Customer Uncertainty

Rapidus has disclosed partnerships with Broadcom and Tenstorrent dating to mid-2025, but no signed production commitments have been publicly verified as of April 2026. AI accelerator demand—driven by generative AI and high-performance computing—offers a logical customer base, yet hyperscalers prefer TSMC’s proven yields. Defense applications present an alternative: chips for secure communications, missile guidance, and autonomous systems where supply sovereignty outweighs cost efficiency.

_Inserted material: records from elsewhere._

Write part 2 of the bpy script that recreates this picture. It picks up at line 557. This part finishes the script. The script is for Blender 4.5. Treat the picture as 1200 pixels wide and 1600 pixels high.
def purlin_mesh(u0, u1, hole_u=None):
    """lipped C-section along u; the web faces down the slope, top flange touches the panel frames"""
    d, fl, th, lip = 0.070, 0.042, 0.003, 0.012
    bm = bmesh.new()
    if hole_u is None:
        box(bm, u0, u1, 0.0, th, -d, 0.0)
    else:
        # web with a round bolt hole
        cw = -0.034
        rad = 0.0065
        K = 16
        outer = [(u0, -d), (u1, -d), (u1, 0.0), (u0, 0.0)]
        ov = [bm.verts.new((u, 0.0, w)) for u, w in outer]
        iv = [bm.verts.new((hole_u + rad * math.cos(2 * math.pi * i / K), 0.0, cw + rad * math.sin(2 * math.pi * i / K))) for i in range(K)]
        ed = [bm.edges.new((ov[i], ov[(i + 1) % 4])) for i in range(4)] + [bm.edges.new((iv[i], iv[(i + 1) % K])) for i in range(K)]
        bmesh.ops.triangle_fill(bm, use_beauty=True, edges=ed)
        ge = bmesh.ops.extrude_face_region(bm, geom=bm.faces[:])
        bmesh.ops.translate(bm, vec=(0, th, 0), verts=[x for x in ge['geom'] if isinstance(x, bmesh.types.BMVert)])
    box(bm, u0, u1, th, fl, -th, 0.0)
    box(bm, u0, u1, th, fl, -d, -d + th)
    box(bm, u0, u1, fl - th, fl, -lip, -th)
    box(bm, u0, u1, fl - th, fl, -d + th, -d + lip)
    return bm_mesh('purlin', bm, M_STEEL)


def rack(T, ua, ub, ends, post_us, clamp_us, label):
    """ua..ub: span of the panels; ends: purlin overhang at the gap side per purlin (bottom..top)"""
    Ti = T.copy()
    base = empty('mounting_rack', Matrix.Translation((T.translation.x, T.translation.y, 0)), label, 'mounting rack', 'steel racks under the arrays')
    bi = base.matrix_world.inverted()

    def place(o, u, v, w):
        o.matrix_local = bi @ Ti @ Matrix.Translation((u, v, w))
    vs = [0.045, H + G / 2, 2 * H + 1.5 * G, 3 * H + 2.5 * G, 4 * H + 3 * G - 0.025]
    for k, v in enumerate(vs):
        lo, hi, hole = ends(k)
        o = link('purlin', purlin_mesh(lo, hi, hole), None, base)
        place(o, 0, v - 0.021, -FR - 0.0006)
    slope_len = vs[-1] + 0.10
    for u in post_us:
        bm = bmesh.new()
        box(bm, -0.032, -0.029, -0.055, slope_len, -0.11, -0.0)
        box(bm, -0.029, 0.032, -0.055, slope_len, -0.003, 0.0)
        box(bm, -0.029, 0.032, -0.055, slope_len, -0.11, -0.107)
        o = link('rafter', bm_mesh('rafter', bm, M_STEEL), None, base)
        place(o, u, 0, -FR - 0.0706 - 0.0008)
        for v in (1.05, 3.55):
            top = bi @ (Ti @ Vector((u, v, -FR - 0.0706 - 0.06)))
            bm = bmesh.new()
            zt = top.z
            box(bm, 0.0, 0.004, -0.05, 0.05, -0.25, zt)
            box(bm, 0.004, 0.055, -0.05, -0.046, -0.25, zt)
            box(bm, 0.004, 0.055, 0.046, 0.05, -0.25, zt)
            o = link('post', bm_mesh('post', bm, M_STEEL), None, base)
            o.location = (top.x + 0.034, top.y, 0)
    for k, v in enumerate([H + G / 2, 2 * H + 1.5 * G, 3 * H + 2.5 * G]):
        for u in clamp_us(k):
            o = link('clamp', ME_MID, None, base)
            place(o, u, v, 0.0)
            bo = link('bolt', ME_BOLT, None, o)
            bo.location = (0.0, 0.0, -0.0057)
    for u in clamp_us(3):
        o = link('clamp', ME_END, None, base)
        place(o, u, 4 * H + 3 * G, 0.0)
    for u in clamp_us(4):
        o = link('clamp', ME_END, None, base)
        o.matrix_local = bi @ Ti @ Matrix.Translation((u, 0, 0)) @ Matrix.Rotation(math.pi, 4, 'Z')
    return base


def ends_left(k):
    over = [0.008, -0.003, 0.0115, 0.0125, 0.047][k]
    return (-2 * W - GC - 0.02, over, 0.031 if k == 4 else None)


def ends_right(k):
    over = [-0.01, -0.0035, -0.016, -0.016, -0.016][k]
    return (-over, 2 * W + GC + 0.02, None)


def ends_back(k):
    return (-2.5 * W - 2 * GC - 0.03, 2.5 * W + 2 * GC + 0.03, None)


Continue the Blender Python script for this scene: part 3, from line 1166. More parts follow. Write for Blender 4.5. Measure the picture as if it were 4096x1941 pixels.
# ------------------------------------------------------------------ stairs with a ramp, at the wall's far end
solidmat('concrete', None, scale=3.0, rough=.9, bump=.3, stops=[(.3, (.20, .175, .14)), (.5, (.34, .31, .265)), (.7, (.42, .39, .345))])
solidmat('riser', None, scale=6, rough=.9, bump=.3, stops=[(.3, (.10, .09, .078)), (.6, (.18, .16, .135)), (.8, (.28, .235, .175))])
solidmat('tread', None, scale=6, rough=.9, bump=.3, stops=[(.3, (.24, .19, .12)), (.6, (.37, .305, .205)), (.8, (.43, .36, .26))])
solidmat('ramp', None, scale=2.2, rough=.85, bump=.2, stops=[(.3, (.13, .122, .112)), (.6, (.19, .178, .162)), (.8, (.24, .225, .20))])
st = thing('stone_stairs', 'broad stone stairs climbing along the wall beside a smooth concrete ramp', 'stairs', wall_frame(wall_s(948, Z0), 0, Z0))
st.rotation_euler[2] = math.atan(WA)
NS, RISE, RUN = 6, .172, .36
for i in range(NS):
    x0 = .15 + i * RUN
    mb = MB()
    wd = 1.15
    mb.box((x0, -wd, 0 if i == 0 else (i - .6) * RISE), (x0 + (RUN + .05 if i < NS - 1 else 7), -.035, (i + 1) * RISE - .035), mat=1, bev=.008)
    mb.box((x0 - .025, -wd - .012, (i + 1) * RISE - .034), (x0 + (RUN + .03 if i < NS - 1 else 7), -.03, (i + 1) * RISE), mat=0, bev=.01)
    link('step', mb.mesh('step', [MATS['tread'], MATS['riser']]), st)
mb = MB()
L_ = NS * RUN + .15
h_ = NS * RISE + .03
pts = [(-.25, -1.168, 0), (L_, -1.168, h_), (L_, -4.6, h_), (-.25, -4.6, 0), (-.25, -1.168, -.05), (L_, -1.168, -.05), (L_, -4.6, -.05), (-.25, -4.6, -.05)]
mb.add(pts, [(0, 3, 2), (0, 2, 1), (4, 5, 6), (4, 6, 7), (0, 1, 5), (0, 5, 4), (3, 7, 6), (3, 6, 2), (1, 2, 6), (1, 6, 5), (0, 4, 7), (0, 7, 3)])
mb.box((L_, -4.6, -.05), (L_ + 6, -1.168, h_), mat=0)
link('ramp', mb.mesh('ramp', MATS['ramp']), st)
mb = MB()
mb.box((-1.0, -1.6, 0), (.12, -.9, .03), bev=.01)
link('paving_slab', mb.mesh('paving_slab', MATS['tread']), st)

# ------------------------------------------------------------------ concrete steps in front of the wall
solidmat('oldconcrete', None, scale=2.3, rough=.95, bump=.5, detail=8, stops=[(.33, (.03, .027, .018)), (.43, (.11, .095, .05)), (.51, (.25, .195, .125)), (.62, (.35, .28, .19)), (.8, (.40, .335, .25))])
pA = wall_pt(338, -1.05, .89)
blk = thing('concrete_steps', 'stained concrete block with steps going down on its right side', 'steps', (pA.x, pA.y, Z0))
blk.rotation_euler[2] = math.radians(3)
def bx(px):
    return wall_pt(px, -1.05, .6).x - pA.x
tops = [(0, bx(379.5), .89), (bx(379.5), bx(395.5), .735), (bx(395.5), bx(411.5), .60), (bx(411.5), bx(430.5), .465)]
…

Japan’s Ministry of Economy, Trade and Industry designated Rapidus under the “Promotion of Information Processing” act, formalising its role in producing “high-speed information processing semiconductors” for national security infrastructure. This designation unlocks preferential procurement and R&D subsidies, effectively creating a captive customer base within Japan’s defense and critical infrastructure sectors.

What to Watch
  • Customer announcements: Production commitments from AI chip designers or defense contractors will validate Rapidus’ commercial viability beyond government subsidies.
  • Yield ramp trajectory: Advanced-node GAA processes are notoriously difficult; Rapidus must hit >70% yields by late 2027 to compete with TSMC’s mature nodes.
  • ASML tool allocation: Additional EUV systems will determine capacity scaling—watch for orders of High-NA EUV for 1.4nm development.
  • Taiwan contingency planning: Any cross-strait escalation will amplify Rapidus’ strategic value, potentially accelerating US and allied procurement commitments.
  • IP licensing deals: Partnerships with Arm, Synopsys, or Cadence for design tool access will signal ecosystem readiness for third-party customers.